Nope, David is as repellent as ever, touting a neo-Three Stooges movie — Stooges a landmark abyss between the sexes, men loving them and women finding them disgusting. Go, Lare.

Dunham appears at about 30.12, can’t get it to stream for me yet.

The recent face-off in New York magazine of the best TV shows of the last 25 years had the Sopranos and Mad Men and The Wire coming down to the wire, hehehe, and serious scholars of TV writing about it. (The fans had their own massively gendered version of the playoffs, which, like the fans’ list of the best 100 non-fiction books of the last 25 years was deeply wack. The fans drama derby had Breaking Bad vs. Buffy as finalists, and Breaking Bad won.)

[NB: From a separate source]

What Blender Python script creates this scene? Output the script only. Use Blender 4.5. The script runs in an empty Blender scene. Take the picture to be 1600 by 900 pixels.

Buffy is the only non-criminal among them. Sort of. And while the Sopranos, of which I’m resuming my study after a three-year hiatus, has something deeply frivolous about it, interspersed with excellent writing on character development, pissing corpses and closeups of septic wounds, Mad Men is even more frivolous and also pernicious. When I finally grokked the whole falling man thing, I fell out, and will have to think about this some more. All of them, except Don Draper, are vigilantes of the subway vigilante Bernard Goetz ilk — the libertarians’ wet dream. Make my day!
http://mediacommons.futureofthebook.org/imr/2009/04/19/falling-man-and-mad-men-154

But the repellent hero — from the Larry David/Seinfeld character, through Tony Soprano, Don Draper, Walter White, and now Lena Dunham (she directs! she creates! she writes! she stars! she takes her clothes off! she grifts her parents! she sleeps with nasty men!) — has held sway now for 25 years. Was it Puck on MTV’s Real World who led the way, through Punk’d and Jackass to Don Draper and the lads? Or was it Maj. Nelson and all of the characters ever played by Larry Hagman?

I have to think about the persistence other repellent heroes in American life: Ishmael, Hester Prynne, Nick Caraway et al., back to the Aristotelian value that the devil has all the good lines.

But for this cluster of amazingly violent television shows, I’m blaming Gen X, their Prozac, their nihilism, their ironies.